Entries with scene source code:
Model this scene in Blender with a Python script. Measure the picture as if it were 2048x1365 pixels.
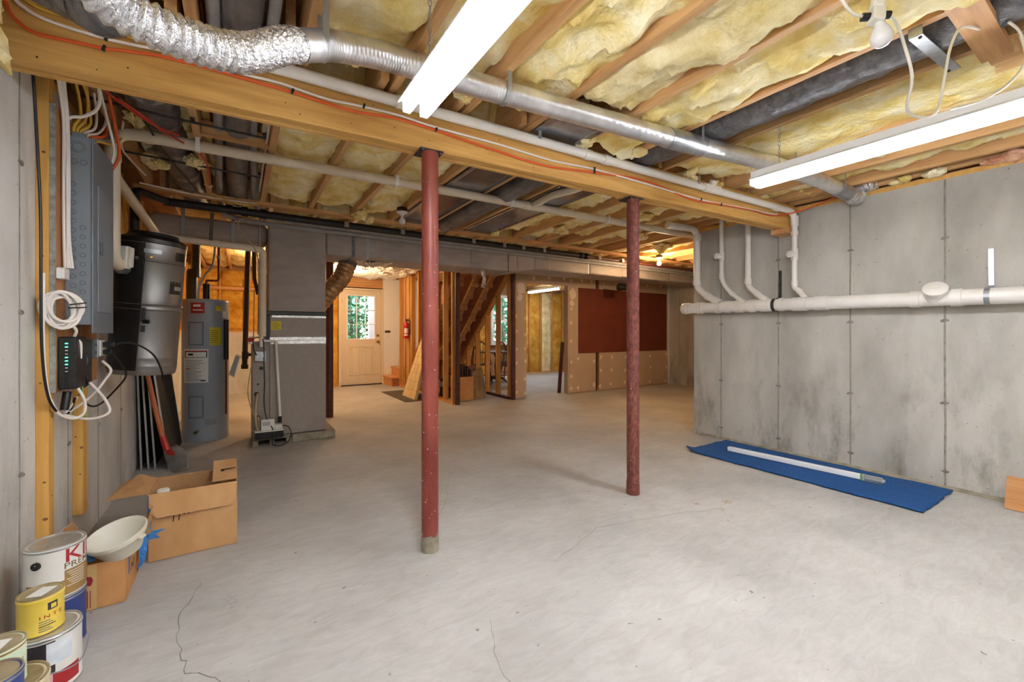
import bpy, bmesh, math, random
from mathutils import Vector, Matrix, Euler, noise
random.seed(7)
S = bpy.context.scene
for o in list(bpy.data.objects): bpy.data.objects.remove(o)
C = S.collection
# ---------------------------------------------------------------- camera, world, exposure
cam = bpy.data.objects.new('camera', bpy.data.cameras.new('camera')); C.objects.link(cam)
cam.location = (0, 0, 1.17); cam.rotation_euler = (math.pi/2, 0, -math.atan2(.5413, .8408))
cam.data.sensor_width = 36; cam.data.lens = 848/2048*36; cam.data.shift_y = -17.5/2048
cam.data.clip_start = .02
S.camera = cam
W = bpy.data.worlds.new('world'); S.world = W; W.use_nodes = True
nt = W.node_tree; bg = nt.nodes['Background']
sky = nt.nodes.new('ShaderNodeTexSky'); sky.sky_type = 'HOSEK_WILKIE'; sky.turbidity = 4
sky.sun_direction = Vector((.3, -.5, .8)).normalized()
nt.links.new(sky.outputs[0], bg.inputs[0]); bg.inputs[1].default_value = 18.0
S.view_settings.view_transform = 'Standard'; S.view_settings.look = 'None'
S.view_settings.gamma = 1; S.view_settings.use_curve_mapping = False
S.view_settings.exposure = 1.86
TUBE_E = 18.0      # emission of the fluorescent tubes
BULB_W = 15.0      # watts of the bare warm bulbs
# ---------------------------------------------------------------- materials
def lin(c):
    return tuple(((v/255)/12.92 if v/255 <= .04045 else ((v/255+.055)/1.055)**2.4) for v in c) + (1,)
MATS = {}
def mat(name, c1, c2=None, scale=6, rough=.65, metal=0, bump=0, bscale=60, stretch=(1,1,1), detail=5, emit=None, estr=0, lo=.35, hi=.65, spec=None, trans=0, c3=None, bdist=.01):
    if name in MATS: return MATS[name]
    m = bpy.data.materials.new(name); m.use_nodes = True; n = m.node_tree.nodes; l = m.node_tree.links
    b = n['Principled BSDF']; b.inputs['Base Color'].default_value = lin(c1)
    b.inputs['Roughness'].default_value = rough; b.inputs['Metallic'].default_value = metal
    if spec is not None: b.inputs['Specular IOR Level'].default_value = spec
    if trans: b.inputs['Transmission Weight'].default_value = trans
    if c2 or bump:
        tc = n.new('ShaderNodeTexCoord'); mp = n.new('ShaderNodeMapping'); mp.inputs['Scale'].default_value = stretch
        l.new(tc.outputs['Object'], mp.inputs[0])
    if c2:
        t = n.new('ShaderNodeTexNoise'); t.inputs['Scale'].default_value = scale; t.inputs['Detail'].default_value = detail
        t.inputs['Roughness'].default_value = .6
        r = n.new('ShaderNodeValToRGB'); r.color_ramp.elements[0].position = lo; r.color_ramp.elements[1].position = hi
        r.color_ramp.elements[0].color = lin(c1); r.color_ramp.elements[1].color = lin(c2)
        if c3:
            e = r.color_ramp.elements.new((lo+hi)/2); e.color = lin(c3)
        l.new(mp.outputs[0], t.inputs[0]); l.new(t.outputs[0], r.inputs[0]); l.new(r.outputs[0], b.inputs['Base Color'])
    if bump:
        t2 = n.new('ShaderNodeTexNoise'); t2.inputs['Scale'].default_value = bscale; t2.inputs['Detail'].default_value = 6
        bp = n.new('ShaderNodeBump'); bp.inputs['Strength'].default_value = bump; bp.inputs['Distance'].default_value = bdist
        l.new(mp.outputs[0], t2.inputs[0]); l.new(t2.outputs[0], bp.inputs['Height']); l.new(bp.outputs[0], b.inputs['Normal'])
    if emit:
        b.inputs['Emission Color'].default_value = lin(emit); b.inputs['Emission Strength'].default_value = estr
    MATS[name] = m; return m
def wood(name, c1, c2, axis, c3=None, rough=.6):
    st = [14, 14, 14]; st[axis] = .9
    return mat(name, c1, c2, scale=1.6, stretch=tuple(st), rough=rough, bump=.12, bscale=6, lo=.3, hi=.7, c3=c3)
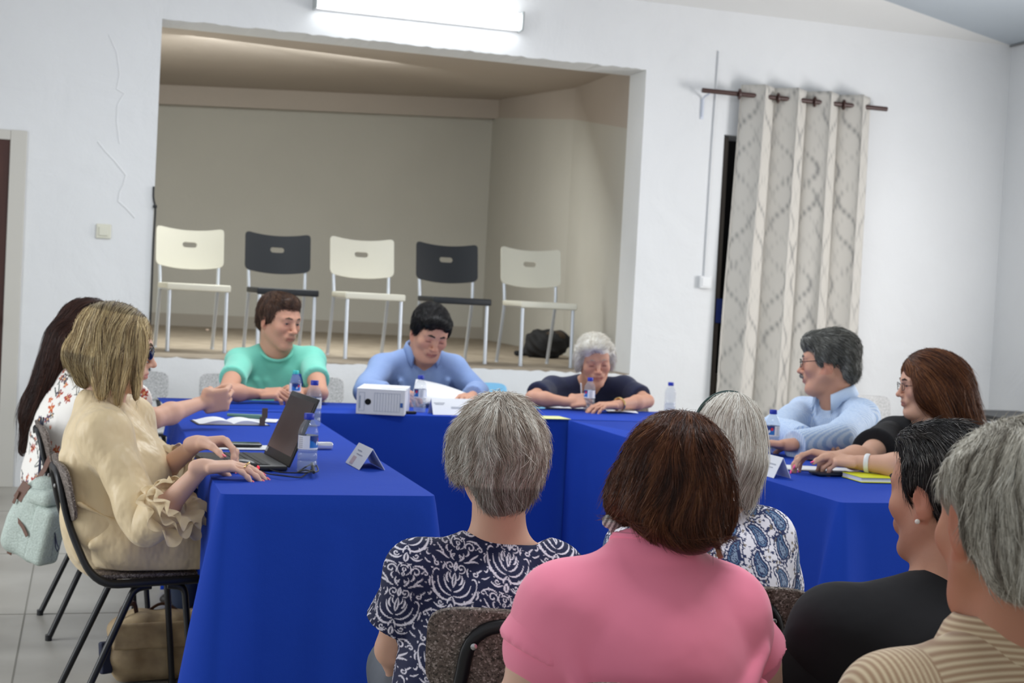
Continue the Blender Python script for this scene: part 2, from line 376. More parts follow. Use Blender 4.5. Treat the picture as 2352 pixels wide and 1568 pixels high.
# left doorway: a pale flat frame and a dark reddish door
M_frame = mat('door_frame_paint', (.60, .58, .53), .6)
b = MB(); b.mm(-.478, -.385, YB-.025, YB, 0, 2.135, .004); b.mm(-1.33, -.4785, YB-.024, YB, 2.075, 2.134, .004); b.mm(-1.42, -1.3305, YB-.025, YB, 0, 2.135, .004)
struct(b.build('trim_4', M_frame))
d = MB().mm(-1.345, -.456, YB-.012, YB+.035, .01, 2.09, .003); d = struct(d.build('door_1', M_door))
MB().lathe([(.012, 0), (.012, .05), (.026, .055), (.026, .075), (.01, .08)], n=16, M=Matrix.Translation((-.53, YB-.012, 1.0)) @ Matrix.Rotation(R(90), 4, 'X')).build('door_knob', mat('brass', (.6, .45, .2), .3, 1.0), d, True)
# curtained doorway: passage darkness painted on a near-black panel, brown leaf folded back
struct(MB().mm(4.10, 5.3, YB+.62, YB+.66, 0, 2.7).build('passage_dark_panel', M_dark))
struct(MB().mm(4.168, 4.215, YB+.03, YB+.60, .02, 2.49).build('door_2', noisy('brown_door', [(.3, (.07, .055, .045)), (.7, (.10, .085, .07))], 4, .5, sc=(6, 6, .5))))
tag(MB().box((4.213, YB+.024, 1.28), (.05, .012, .17), .004).build('notice', mat('deep_blue_paper', (.015, .03, .16), .6)), 'deep blue notice in the dark gap of the curtained doorway', 'notice')
# cracks and conduit on the wall
rnd = random.Random(11)
def crack(name, px_pts, r=.004):
    pts = [tuple(pY(x, y, YB)+np.array([0, .001, 0])) for x, y in px_pts]
    return tag(MB().tube(pts, r, 6).build(name, M_wall, smooth=True), kind='structure')
crack('wall_ridge', [(225, 325), (240, 345), (262, 368), (278, 388), (289, 402), (283, 425), (275, 440), (272, 462), (290, 478), (310, 500)], .006)
crack('wall_ridge', [(250, 80), (268, 120), (275, 170), (268, 205), (285, 215), (270, 240), (268, 280), (275, 330)], .005)
cd = MB().tube([tuple(pY(1652, 118, YB-.008)), tuple(pY(1637, 330, YB-.008)), tuple(pY(1618, 640, YB-.008))], .007, 8)
tag(cd.build('conduit', M_wall, smooth=True), 'thin white cable conduit running down the wall beside the curtain', 'conduit')
t = tag(empty('junction_box', tuple(pY(1617, 648, YB))), 'small white junction box on the wall left of the curtain', 'junction box')
MB().box((0, -.018, 0), (.085, .034, .085), .006).build('box_body', mat('white_plastic', (.78, .79, .80), .4), t); MB().box((0, -.037, 0), (.06, .005, .06), .002).build('cover', mat('white_plastic'), t)
t = tag(empty('light_switch', tuple(pY(238, 531, YB))), 'cream square light switch on the wall left of the stage', 'light switch')
MB().box((0, -.008, 0), (.088, .016, .088), .006).build('switch_plate', mat('cream_plastic', (.72, .71, .60), .4), t); MB().box((0, -.019, 0), (.055, .01, .055), .004).build('rocker', mat('cream_plastic'), t)
# strip lamp over the opening
L = pY(957, 30, YB); lx = [float(pY(718, 2, YB)[0]), float(pY(1193, 52, YB)[0])]; lz = 3.098
t = tag(empty('tube_lamp', ((lx[0]+lx[1])/2, YB, lz)), 'long fluorescent tube lamp glowing on the wall above the stage opening', 'lamp'); hw = (lx[1]-lx[0])/2
MB().box((0, -.02, 0), (2*hw, .04, .11), .006).build('lamp_body', mat('lamp_white', (.8, .8, .8), .4), t)
MB().box((0, -.075, 0), (2*hw-.035, .07, .105), .03, seg=4).build('diffuser', mat('lamp_glow', (1, 1, 1), .4, emit=(.93, .97, 1.0), es=9.0), t, True)
for sx in (-1, 1): MB().box((sx*(hw-.008), -.062, 0), (.018, .115, .125), .014).build('end_cap', mat('lamp_end', (.42, .45, .45), .35), t, True)
# hanging black cable at the left of the opening
pts = [(353, 428), (352, 455), (357, 475), (356, 500), (352, 560), (350, 620), (347, 700), (343, 780), (341, 840), (350, 880), (356, 915)]
cb = MB().tube(arc([tuple(pY(x, y, YB-.012)) for x, y in pts], .08), .006, 8); cb.box(tuple(pY(356, 474, YB-.014)), (.025, .02, .022), .006)
tag(cb.build('hanging_cable', mat('black_rubber', (.012, .014, .017), .5), smooth=True), 'thin black cable hanging down the left edge of the stage opening', 'cable')
# curtain rod, rings, curtain
rod_y = YB-.11; xl, zlft = pY(1613, 212, rod_y)[[0, 2]]; xr, zrt = pY(2037, 246, rod_y)[[0, 2]]; zr_ = (zlft+zrt)/2
M_rod = mat('dark_rod', (.055, .022, .018), .35)
t = tag(empty('curtain_rod', (xl, rod_y, zr_)), 'dark brown curtain rod above the doorway with pale wall brackets', 'curtain rod')
MB().tube([(0, 0, 0), (xr-xl, 0, 0)], .0165, 16).build('rod', M_rod, t, True)
for sx in (.055, xr-xl-.17):
    MB().tube(arc([(sx, .108, -.16), (sx, .10, -.16), (sx, .10, -.03), (sx, 0, -.018)], .03), .007, 8).box((sx, .106, -.11), (.024, .008, .14), .003).build('bracket', mat('bracket_metal', (.62, .66, .75), .4), t, True)
def curtain():
    x0, x1 = 4.225, 5.235; nf = 4; W = (x1-x0); NX, NZ = 260, 90; zt = zr_+.075; V = []; F = []; cols = []
    for j in range(NZ+1):
        v = j/NZ; z = zt*(1-v)+.012*v
        for i in range(NX+1):
            u = i/NX; ph = 2*math.pi*nf*u+math.pi*.30
            am = .062*(1-.22*v)+.012*math.sin(3.1*u*6+v*2)*v
            x = x0+W*u+.020*math.sin(2*ph)*(1-.3*v)-.030*v*(1-2*u)*.8+.006*math.sin(9*v+7*u)*v-.05*v*(1-u)
            y = rod_y+am*math.sin(ph)+.010*math.sin(2.3*ph+3*v)*v
            V.append((x, y, z))
            # wavy hairlines of the print, in cloth coordinates
            s = u*1.30; L_ = 0.0; tt = z
            for q in range(-1, 15):
                for sg in (1, -1):
                    ctr = q*.092+sg*.043*math.sin(2*math.pi*tt/.40); dd = abs(s-ctr); wd = .0042+.0045*max(0, math.sin(2*math.pi*tt/.84+q*2.1+sg))**2
                    a = .22+.55*max(0, math.sin(2*math.pi*tt/.84+q*2.1+sg)); L_ = max(L_, a*math.exp(-(dd/wd)**2))
            base = np.array([.60, .575, .53]); cols.append(base*(1-L_)+np.array([.17, .17, .17])*L_)
    for j in range(NZ):
        for i in range(NX): a = j*(NX+1)+i; F.append((a, a+1, a+NX+2, a+NX+1))
    m = mat('curtain_cloth', rough=.85, col=True, spec=.1, sheen=.2)
    o = mesh_np('curtain', V, F, m, cols=np.array(cols)); md = o.modifiers.new('t', 'SOLIDIFY'); md.thickness = .003; md.offset = 0
    return tag(o, 'tall beige curtain printed with wavy grey lines, hanging from the dark rod', 'curtain')
curtain()
for px_, py_ in ((1698, 220), (1787, 228), (1871, 235), (1938, 240)):
    c0 = pY(px_, py_, rod_y); M = Matrix.Translation((float(c0[0]), rod_y, zr_)) @ Matrix.Rotation(R(75), 4, 'Z')
    rg = MB().tube([M @ Vector((.030*math.cos(a), 0, .030*math.sin(a))) for a in np.linspace(0, 2*math.pi, 24, endpoint=False)], .008, 8, closed=True)
    tag(rg.build('curtain_ring', M_rod, smooth=True), 'dark round eyelet ring where the curtain meets the rod', 'curtain ring', 'eyelet rings along the curtain top')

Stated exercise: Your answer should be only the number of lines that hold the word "Blender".

Result of this exercise: 2